Friday, December 31, 2010

Harness Jurors’ Wandering Minds: New Science

New research from Harvard University psychologists (Matthew A. Killingsworth & Daniel T. Gilbert) shows that people spend 46.9% of their waking hours “wandering”--thinking about what isn’t going on around them, what happened in the past, what might happen in the future or never at all. Which wouldn’t be such a big deal, except that, as the scientists put it: “A wandering mind is an unhappy mind.” People aren’t happy about what they’re thinking about during their “wandering” times.

How is this relevant to your trial practice? Well, if you aren’t keeping your jurors’ minds engaged, those minds are wandering.
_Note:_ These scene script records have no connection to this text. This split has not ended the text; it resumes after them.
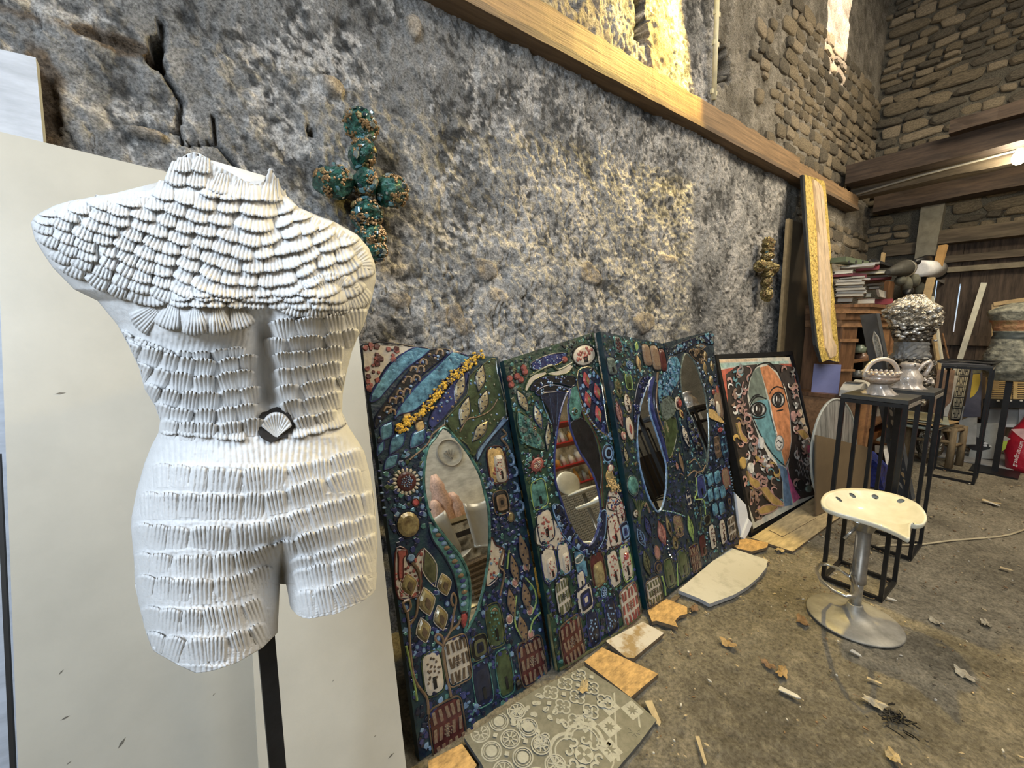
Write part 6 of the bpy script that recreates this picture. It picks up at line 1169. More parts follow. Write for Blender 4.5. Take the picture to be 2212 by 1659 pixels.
for i, (a, b, c_, d, q, t_, w) in enumerate([(1812, 598, 1868, 601, 'pale', .05, 'thin cream sheet wad sloping up to the right over the folders'), (1820, 601, 1880, 604, 'wht', -.04, 'thin white paper wad sloping down to the right over the folders'), (1866, 606, 1912, 609, 'brn', .06, 'brown folder edge in the middle right of the pile'), (1872, 612, 1908, 616, 'pale', .0, 'small cream pad right of the folders'), (1874, 619, 1900, 624, 'grey', .03, 'small grey pad below the cream pad'), (1842, 568, 1900, 571, 'pale', .01, 'topmost cream folder under the green case')]): book(a, b, c_, d, 1.31, .2, q, w, t_)
pbox(1826, 560, 1891, 571, 1.36, .12, 'case', BM['gre'], 'dark green studded case on top of the book pile', 'case', tilt=.03); m = MB()
for i in range(4): m.ell(ypl(1834 + 15 * i, 566 - i * .6, 1.358), ((.022, 0, 0), (0, .008, 0), (0, 0, .018)), 10, 5)
m.build('stud', BM['blk'], bpy.data.objects['case'])['kind'] = 'stuff'
pbox(1890, 566, 1930, 572, 1.36, .2, 'folder', BM['blk'], 'black flat folder beside the green case', 'folder'); pbox(1906, 545, 1911, 566, 1.45, .02, 'lath', M_kraft_tan, 'short upright wood lath standing behind the book pile', 'lath'); 
m = MB(); m.box((6.2, 1.3, 1.656), (6.45, 1.34, 1.95)); m.build('upright_board', M_wal, label='brown upright board standing on the armoire behind the lamp', cat='board')
# studio lamp heap at the right end
Yl = 1.12; lamp = thing('studio_lamp', ypl(2000, 610, Yl), 'black studio flash lamp with white label band and glass dome lying above the silver torso', 'lamp')
def cone(mb, p, q, r0, r1, n=20, mi=0): p = np.array(p); q = np.array(q); mb.lathe(p, [(r0 * .6, 0), (r0, .0), (r1, np.linalg.norm(q - p)), (r1 * .6, np.linalg.norm(q - p))], n, mi, q - p)
m = MB(); cone(m, ypl(1984, 585, Yl), ypl(2078, 588, Yl), .085, .15); m.build('housing', M_black, lamp, True); m = MB(); cone(m, ypl(1988, 580, Yl - .03), ypl(2022, 582, Yl - .04), .088, .10); m.build('label_band', BM['wht'], lamp, True)
M_gls = mat('lamp_glass', (.60, .58, .50), .08, .5, var=.2, vs=30, coat=1); m = MB(); m.lathe(ypl(1952, 580, Yl), [(.07, 0), (.085, .03), (.09, .08), (.07, .13), (.03, .16)], 20, ax=ypl(1984, 582, Yl) - ypl(1952, 580, Yl)); m.build('glass_dome', M_gls, lamp, True)
m = MB(); cone(m, ypl(1918, 588, Yl), ypl(1953, 580, Yl), .025, .085); m.build('reflector_cone', mat('olive_cloth', (.045, .043, .036), .7, .1, var=.3, vs=20), lamp, True)
for q in ([(2072, 574), (2108, 575), (2106, 590), (2096, 602), (2084, 600)], [(2020, 604), (2082, 603), (2078, 614), (2064, 626)], [(2024, 561), (2054, 571), (2036, 573)]): m = MB(); m.slab([ypl(x, y, Yl - .08) for x, y in q], (0, -1, 0), .004); m.build('barn_door_flap', mat('visor_film', (.36, .34, .30), .25, .2, var=.1), lamp)
m = MB(); m.tube([ypl(1976, 566, Yl), ypl(2000, 560, Yl), ypl(2030, 562, Yl), ypl(2052, 572, Yl)], [.03, .05, .05, .02], 8); m.build('hood', M_black, lamp, True)
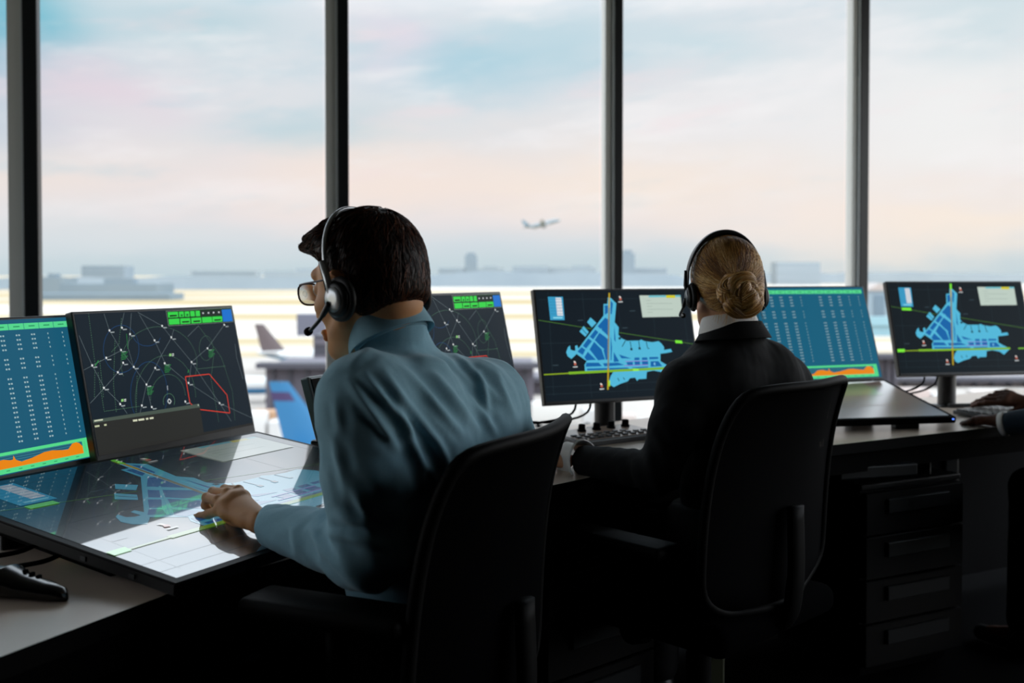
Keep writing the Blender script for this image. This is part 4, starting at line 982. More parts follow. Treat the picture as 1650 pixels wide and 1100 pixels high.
def hairmat(name,cols,rough=.38):
    m=bpy.data.materials.new(name); m.use_nodes=True; nt=m.node_tree; b=nt.nodes['Principled BSDF']; b.inputs['Roughness'].default_value=rough; b.inputs['Specular IOR Level'].default_value=.35
    at_=nt.nodes.new('ShaderNodeAttribute'); at_.attribute_name='tone'; r=nt.nodes.new('ShaderNodeValToRGB')
    n_=len(cols)
    while len(r.color_ramp.elements)<n_: r.color_ramp.elements.new(.5)
    for i,(e,c) in enumerate(zip(r.color_ramp.elements,cols)): e.position=i/(n_-1); e.color=(*lin(c),1)
    nt.links.new(at_.outputs['Fac'],r.inputs['Fac']); nt.links.new(r.outputs['Color'],b.inputs['Base Color']); return m

# ---- head, in its own frame: x forward, y left, z up, origin mid-skull
def head_field(fem=0,h=.0025,neck_to=(-.045,0,-.20)):
    f=Field((-.14,-.11,-.215),(.15,.11,.14),h); s=1-.05*fem
    f.ell((-.006,0,.018),(.089,.074*s,.088),k=.01)
    f.ell((.030,0,-.030),(.062,.058*s,.085),k=.02)
    f.ell((.040,0,-.078),(.042,.044*s,.032),k=.02)
    f.cone((.076,-.010,-.100),(.076,.010,-.100),.015-.002*fem,k=.02)
    for y in (-1,1):
        f.cone((.018,y*.050*s,-.062),(.066,y*.022,-.098),.014,.012,k=.02)   # jaw line
        f.ell((.056,y*.042*s,-.030),(.022,.020,.018),k=.02)                 # cheekbone
        f.cone((.080,y*.012,.022),(.074,y*.040,.024),.010,.010,k=.012)      # brow
        f.ell((.094,y*.030,.002),(.016,.015,.011),k=.010,sub=True)          # eye socket
        f.ell((.078,y*.030,.001),(.0135,.0135,.0125),k=.003)                # lid over the eye
        f.ell((.108,y*.010,-.037),(.009,.007,.007),k=.006)                  # nostril wing
    f.cone((.092,0,.016),(.115,0,-.030),.007,.0105,k=.010)
    f.cone((.100,-.017,-.066),(.100,.017,-.066),.0055,k=.005); f.cone((.104,-.004,-.065),(.104,.004,-.065),.006,k=.006)
    f.cone((.098,-.014,-.075),(.098,.014,-.075),.0065,k=.005)
    f.cone((.103,-.018,-.0705),(.103,.018,-.0705),.0012,k=.003,sub=True)
    # neck
    f.cone((-.022,0,-.065),neck_to,.044-.005*fem,.043-.003*fem,k=.018)
    f.ell((-.055,0,-.045),(.030,.042,.036),k=.02)
    # ears
    for y in (-1,1):
        ry=np.array(Matrix.Rotation(y*.35,3,'Z')@Matrix.Rotation(.15,3,'Y'))
        f.ell((-.006,y*.078*s,-.012),(.017,.006,.030),R=ry,k=.004)
        f.ell((-.002,y*.085*s,-.010),(.010,.006,.019),R=ry,k=.003,sub=True)
        f.ell((-.004,y*.078*s,-.036),(.009,.005,.009),R=ry,k=.005)
    return f
def to_world(V,O,R): return V@np.array(R).T+np.array(O)
def mkframe(yaw,pitch=0,roll=0):
    """columns forward,left,up. yaw: angle of the facing direction from +X; pitch>0 looks down; roll>0 tips to the right"""
    return np.array(Matrix.Rotation(yaw,3,'Z')@Matrix.Rotation(pitch,3,'Y')@Matrix.Rotation(roll,3,'X'))

# ---- hand: list of round cones from explicit joints
def hand_field(w0,mcps,fingers,thumb,h=.0016,fat=1.0,up=None):
    pts=[w0]+list(mcps)+[p for f_ in fingers for p in f_]+list(thumb); P=np.array([list(p) for p in pts])
    f=Field(P.min(0)-.035,P.max(0)+.035,h)
    w0=np.array(w0)
    for i,m_ in enumerate(mcps):
        m_=np.array(m_); a=w0+(m_-w0)*.12
        f.cone(a,m_,.0145*fat,.0098*fat,k=.014)
    for i in range(len(mcps)-1): f.cone((np.array(mcps[i])*.8+w0*.2),(np.array(mcps[i+1])*.8+w0*.2),.0105*fat,k=.012)
    for m_,fg in zip(mcps,fingers):
        q=[np.array(m_)]+[np.array(p) for p in fg]; rr=[.0098,.0085,.0076,.0064]
        for a,b,ra,rb in zip(q,q[1:],rr,rr[1:]): f.cone(a,b,ra*fat,rb*fat,k=.0025)
        for p,r_ in zip(q[:3],rr): f.ell(p,(r_*1.06*fat,)*3,k=.003)
    q=[np.array(p) for p in thumb]; rr=[.0150,.0115,.0098,.0078]
    for a,b,ra,rb in zip(q,q[1:],rr,rr[1:]): f.cone(a,b,ra*fat,rb*fat,k=.006)
    return f
def hand_pose(wrist,fwd,back,side,curl=(.35,.35,.35,.35),spread=.06,size=1.0,thumb_curl=.3):
    """wrist point; fwd = direction of the fingers, back = direction of the back of the hand, side=+1 thumb on the left of fwd (seen from the back)"""
    W=np.array(wrist,float); x=np.array(fwd,float); x/=np.linalg.norm(x); z=np.array(back,float); z-=x*(z@x); z/=np.linalg.norm(z); y=np.cross(z,x)*side
    L_=[(.092,.026),(.094,.006),(.088,-.014),(.080,-.033)]; ph=[(.042,.025,.020),(.046,.028,.021),(.042,.026,.020),(.033,.020,.018)]
    mc=[];fg=[]
    for i,((a,b),p) in enumerate(zip(L_,ph)):
        m_=W+(x*a+y*b+z*.004)*size; mc.append(m_); ang=curl[i]*.8; d0=x+y*spread*(1.5-i)*.6; d0/=np.linalg.norm(d0); c=m_; pts=[]
        for j,l in enumerate(p):
            d=d0*math.cos(ang)-z*math.sin(ang); c=c+d*l*size; pts.append(c); ang+=curl[i]*(1.0 if j==0 else .7)
        fg.append(pts)
    t0=W+(x*.022+y*.020-z*.006)*size; t1=W+(x*.050+y*.045-z*.014)*size; t2=t1+(x*.030+y*.016*(1-thumb_curl)-z*.010)*size; t3=t2+(x*.026-y*.004*thumb_curl*3-z*.006)*size
    return mc,fg,[t0,t1,t2,t3]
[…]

The likelihood of their attributing the unhappiness their wandering conjures up to your less-than-compelling presentation rather than their own meanderings, is high. Unhappy people don’t tend to favor those who make them unhappy! There goes your successful case...

All the more reason to do your level best to make your courtroom time count. Get to the point, be succinct, develop hard-hitting bullets and emotional catch-phrases. Use visuals of all kinds – models, boards, animations, power-point (the complex type, not just words on a slide) – and anything else your graphics support staff can dream up. Use focus groups to help you nail what matters to jurors and hone in on that.

The more you keep the jurors’ minds on your track, the less they are inclined to wander, the greater your chances of success.